- Stated task
Write out every line of the material exactly as it appears.
Start of Information shown
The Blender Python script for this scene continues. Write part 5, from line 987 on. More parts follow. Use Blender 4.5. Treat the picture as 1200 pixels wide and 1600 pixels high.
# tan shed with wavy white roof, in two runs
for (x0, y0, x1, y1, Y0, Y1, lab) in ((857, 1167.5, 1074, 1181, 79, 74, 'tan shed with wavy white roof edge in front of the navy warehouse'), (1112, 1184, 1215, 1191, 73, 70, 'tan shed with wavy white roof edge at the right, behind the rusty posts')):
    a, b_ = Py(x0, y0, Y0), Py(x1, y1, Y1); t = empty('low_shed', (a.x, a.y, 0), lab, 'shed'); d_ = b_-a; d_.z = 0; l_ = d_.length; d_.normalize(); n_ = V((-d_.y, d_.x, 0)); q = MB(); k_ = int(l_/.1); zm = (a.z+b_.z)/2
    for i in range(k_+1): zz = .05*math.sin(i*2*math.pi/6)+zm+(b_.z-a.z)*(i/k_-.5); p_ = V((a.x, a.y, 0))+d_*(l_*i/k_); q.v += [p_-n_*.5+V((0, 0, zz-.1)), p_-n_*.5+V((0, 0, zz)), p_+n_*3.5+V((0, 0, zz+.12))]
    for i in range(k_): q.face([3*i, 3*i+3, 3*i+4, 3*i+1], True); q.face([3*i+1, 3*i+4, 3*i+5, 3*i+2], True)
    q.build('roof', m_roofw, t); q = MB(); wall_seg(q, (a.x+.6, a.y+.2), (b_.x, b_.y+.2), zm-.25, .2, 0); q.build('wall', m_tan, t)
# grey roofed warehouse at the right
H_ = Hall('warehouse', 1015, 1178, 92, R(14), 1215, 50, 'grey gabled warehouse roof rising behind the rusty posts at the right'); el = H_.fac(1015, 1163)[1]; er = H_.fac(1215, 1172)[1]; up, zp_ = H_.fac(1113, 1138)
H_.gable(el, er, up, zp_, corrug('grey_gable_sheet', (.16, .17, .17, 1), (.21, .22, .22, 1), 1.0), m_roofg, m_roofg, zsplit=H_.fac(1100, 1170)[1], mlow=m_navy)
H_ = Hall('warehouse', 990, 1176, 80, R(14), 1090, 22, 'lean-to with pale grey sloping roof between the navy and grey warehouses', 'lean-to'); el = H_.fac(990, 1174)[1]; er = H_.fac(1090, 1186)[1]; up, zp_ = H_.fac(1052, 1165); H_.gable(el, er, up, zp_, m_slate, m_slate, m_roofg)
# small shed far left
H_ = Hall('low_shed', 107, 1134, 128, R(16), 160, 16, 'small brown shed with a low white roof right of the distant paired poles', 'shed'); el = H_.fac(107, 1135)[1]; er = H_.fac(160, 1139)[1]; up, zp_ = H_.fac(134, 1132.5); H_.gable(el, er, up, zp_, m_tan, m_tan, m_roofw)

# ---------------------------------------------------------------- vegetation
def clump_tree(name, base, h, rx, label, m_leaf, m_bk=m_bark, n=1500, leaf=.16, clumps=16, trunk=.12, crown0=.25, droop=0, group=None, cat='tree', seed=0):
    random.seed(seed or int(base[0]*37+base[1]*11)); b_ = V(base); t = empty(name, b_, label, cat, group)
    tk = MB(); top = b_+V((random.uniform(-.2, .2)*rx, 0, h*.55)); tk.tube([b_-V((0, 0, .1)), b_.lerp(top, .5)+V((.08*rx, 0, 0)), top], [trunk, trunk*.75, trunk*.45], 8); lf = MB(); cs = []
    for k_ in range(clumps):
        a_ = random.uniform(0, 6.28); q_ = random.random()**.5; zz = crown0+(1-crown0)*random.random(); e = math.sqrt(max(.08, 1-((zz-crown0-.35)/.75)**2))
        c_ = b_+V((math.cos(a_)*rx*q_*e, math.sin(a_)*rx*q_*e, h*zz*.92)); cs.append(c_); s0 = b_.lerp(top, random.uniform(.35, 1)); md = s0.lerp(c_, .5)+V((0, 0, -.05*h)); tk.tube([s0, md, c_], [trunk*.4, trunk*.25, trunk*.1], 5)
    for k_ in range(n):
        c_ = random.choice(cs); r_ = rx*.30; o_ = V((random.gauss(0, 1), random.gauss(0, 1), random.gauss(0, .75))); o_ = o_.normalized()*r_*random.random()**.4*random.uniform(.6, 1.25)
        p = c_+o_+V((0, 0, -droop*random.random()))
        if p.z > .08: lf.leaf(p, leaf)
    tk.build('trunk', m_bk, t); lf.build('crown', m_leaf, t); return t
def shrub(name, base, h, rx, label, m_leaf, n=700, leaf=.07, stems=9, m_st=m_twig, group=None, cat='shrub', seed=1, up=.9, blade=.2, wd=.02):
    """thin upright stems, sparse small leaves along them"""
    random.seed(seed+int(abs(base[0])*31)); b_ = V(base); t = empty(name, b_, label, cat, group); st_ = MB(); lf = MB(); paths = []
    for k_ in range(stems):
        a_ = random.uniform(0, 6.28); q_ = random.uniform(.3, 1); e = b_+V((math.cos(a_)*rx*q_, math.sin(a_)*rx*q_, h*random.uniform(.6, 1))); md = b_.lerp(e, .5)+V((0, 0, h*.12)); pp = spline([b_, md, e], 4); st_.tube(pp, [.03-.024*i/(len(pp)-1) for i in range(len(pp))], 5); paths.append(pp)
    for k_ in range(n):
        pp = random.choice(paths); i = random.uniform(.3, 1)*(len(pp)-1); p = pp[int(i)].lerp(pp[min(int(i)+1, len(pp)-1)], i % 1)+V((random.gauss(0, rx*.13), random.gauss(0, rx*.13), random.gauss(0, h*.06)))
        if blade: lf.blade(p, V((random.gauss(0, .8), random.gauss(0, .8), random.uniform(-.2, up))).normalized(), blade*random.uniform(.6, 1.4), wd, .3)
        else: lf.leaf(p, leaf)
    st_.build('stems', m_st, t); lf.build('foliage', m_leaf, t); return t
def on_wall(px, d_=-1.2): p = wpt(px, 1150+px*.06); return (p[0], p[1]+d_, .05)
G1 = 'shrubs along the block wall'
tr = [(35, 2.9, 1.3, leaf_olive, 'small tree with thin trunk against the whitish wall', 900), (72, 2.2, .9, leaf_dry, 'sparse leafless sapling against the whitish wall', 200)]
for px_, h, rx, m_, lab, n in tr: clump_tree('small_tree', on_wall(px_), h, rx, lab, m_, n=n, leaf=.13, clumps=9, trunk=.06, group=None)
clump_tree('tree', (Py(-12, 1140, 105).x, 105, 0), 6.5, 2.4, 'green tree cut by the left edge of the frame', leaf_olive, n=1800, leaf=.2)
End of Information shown
- Exercise response
The Blender Python script for this scene continues. Write part 5, from line 987 on. More parts follow. Use Blender 4.5. Treat the picture as 1200 pixels wide and 1600 pixels high.
# tan shed with wavy white roof, in two runs
for (x0, y0, x1, y1, Y0, Y1, lab) in ((857, 1167.5, 1074, 1181, 79, 74, 'tan shed with wavy white roof edge in front of the navy warehouse'), (1112, 1184, 1215, 1191, 73, 70, 'tan shed with wavy white roof edge at the right, behind the rusty posts')):
    a, b_ = Py(x0, y0, Y0), Py(x1, y1, Y1); t = empty('low_shed', (a.x, a.y, 0), lab, 'shed'); d_ = b_-a; d_.z = 0; l_ = d_.length; d_.normalize(); n_ = V((-d_.y, d_.x, 0)); q = MB(); k_ = int(l_/.1); zm = (a.z+b_.z)/2
    for i in range(k_+1): zz = .05*math.sin(i*2*math.pi/6)+zm+(b_.z-a.z)*(i/k_-.5); p_ = V((a.x, a.y, 0))+d_*(l_*i/k_); q.v += [p_-n_*.5+V((0, 0, zz-.1)), p_-n_*.5+V((0, 0, zz)), p_+n_*3.5+V((0, 0, zz+.12))]
    for i in range(k_): q.face([3*i, 3*i+3, 3*i+4, 3*i+1], True); q.face([3*i+1, 3*i+4, 3*i+5, 3*i+2], True)
    q.build('roof', m_roofw, t); q = MB(); wall_seg(q, (a.x+.6, a.y+.2), (b_.x, b_.y+.2), zm-.25, .2, 0); q.build('wall', m_tan, t)
# grey roofed warehouse at the right
H_ = Hall('warehouse', 1015, 1178, 92, R(14), 1215, 50, 'grey gabled warehouse roof rising behind the rusty posts at the right'); el = H_.fac(1015, 1163)[1]; er = H_.fac(1215, 1172)[1]; up, zp_ = H_.fac(1113, 1138)
H_.gable(el, er, up, zp_, corrug('grey_gable_sheet', (.16, .17, .17, 1), (.21, .22, .22, 1), 1.0), m_roofg, m_roofg, zsplit=H_.fac(1100, 1170)[1], mlow=m_navy)
H_ = Hall('warehouse', 990, 1176, 80, R(14), 1090, 22, 'lean-to with pale grey sloping roof between the navy and grey warehouses', 'lean-to'); el = H_.fac(990, 1174)[1]; er = H_.fac(1090, 1186)[1]; up, zp_ = H_.fac(1052, 1165); H_.gable(el, er, up, zp_, m_slate, m_slate, m_roofg)
# small shed far left
H_ = Hall('low_shed', 107, 1134, 128, R(16), 160, 16, 'small brown shed with a low white roof right of the distant paired poles', 'shed'); el = H_.fac(107, 1135)[1]; er = H_.fac(160, 1139)[1]; up, zp_ = H_.fac(134, 1132.5); H_.gable(el, er, up, zp_, m_tan, m_tan, m_roofw)

# ---------------------------------------------------------------- vegetation
def clump_tree(name, base, h, rx, label, m_leaf, m_bk=m_bark, n=1500, leaf=.16, clumps=16, trunk=.12, crown0=.25, droop=0, group=None, cat='tree', seed=0):
    random.seed(seed or int(base[0]*37+base[1]*11)); b_ = V(base); t = empty(name, b_, label, cat, group)
    tk = MB(); top = b_+V((random.uniform(-.2, .2)*rx, 0, h*.55)); tk.tube([b_-V((0, 0, .1)), b_.lerp(top, .5)+V((.08*rx, 0, 0)), top], [trunk, trunk*.75, trunk*.45], 8); lf = MB(); cs = []
    for k_ in range(clumps):
        a_ = random.uniform(0, 6.28); q_ = random.random()**.5; zz = crown0+(1-crown0)*random.random(); e = math.sqrt(max(.08, 1-((zz-crown0-.35)/.75)**2))
        c_ = b_+V((math.cos(a_)*rx*q_*e, math.sin(a_)*rx*q_*e, h*zz*.92)); cs.append(c_); s0 = b_.lerp(top, random.uniform(.35, 1)); md = s0.lerp(c_, .5)+V((0, 0, -.05*h)); tk.tube([s0, md, c_], [trunk*.4, trunk*.25, trunk*.1], 5)
    for k_ in range(n):
        c_ = random.choice(cs); r_ = rx*.30; o_ = V((random.gauss(0, 1), random.gauss(0, 1), random.gauss(0, .75))); o_ = o_.normalized()*r_*random.random()**.4*random.uniform(.6, 1.25)
        p = c_+o_+V((0, 0, -droop*random.random()))
        if p.z > .08: lf.leaf(p, leaf)
    tk.build('trunk', m_bk, t); lf.build('crown', m_leaf, t); return t
def shrub(name, base, h, rx, label, m_leaf, n=700, leaf=.07, stems=9, m_st=m_twig, group=None, cat='shrub', seed=1, up=.9, blade=.2, wd=.02):
    """thin upright stems, sparse small leaves along them"""
    random.seed(seed+int(abs(base[0])*31)); b_ = V(base); t = empty(name, b_, label, cat, group); st_ = MB(); lf = MB(); paths = []
    for k_ in range(stems):
        a_ = random.uniform(0, 6.28); q_ = random.uniform(.3, 1); e = b_+V((math.cos(a_)*rx*q_, math.sin(a_)*rx*q_, h*random.uniform(.6, 1))); md = b_.lerp(e, .5)+V((0, 0, h*.12)); pp = spline([b_, md, e], 4); st_.tube(pp, [.03-.024*i/(len(pp)-1) for i in range(len(pp))], 5); paths.append(pp)
    for k_ in range(n):
        pp = random.choice(paths); i = random.uniform(.3, 1)*(len(pp)-1); p = pp[int(i)].lerp(pp[min(int(i)+1, len(pp)-1)], i % 1)+V((random.gauss(0, rx*.13), random.gauss(0, rx*.13), random.gauss(0, h*.06)))
        if blade: lf.blade(p, V((random.gauss(0, .8), random.gauss(0, .8), random.uniform(-.2, up))).normalized(), blade*random.uniform(.6, 1.4), wd, .3)
        else: lf.leaf(p, leaf)
    st_.build('stems', m_st, t); lf.build('foliage', m_leaf, t); return t
def on_wall(px, d_=-1.2): p = wpt(px, 1150+px*.06); return (p[0], p[1]+d_, .05)
G1 = 'shrubs along the block wall'
tr = [(35, 2.9, 1.3, leaf_olive, 'small tree with thin trunk against the whitish wall', 900), (72, 2.2, .9, leaf_dry, 'sparse leafless sapling against the whitish wall', 200)]
for px_, h, rx, m_, lab, n in tr: clump_tree('small_tree', on_wall(px_), h, rx, lab, m_, n=n, leaf=.13, clumps=9, trunk=.06, group=None)
clump_tree('tree', (Py(-12, 1140, 105).x, 105, 0), 6.5, 2.4, 'green tree cut by the left edge of the frame', leaf_olive, n=1800, leaf=.2)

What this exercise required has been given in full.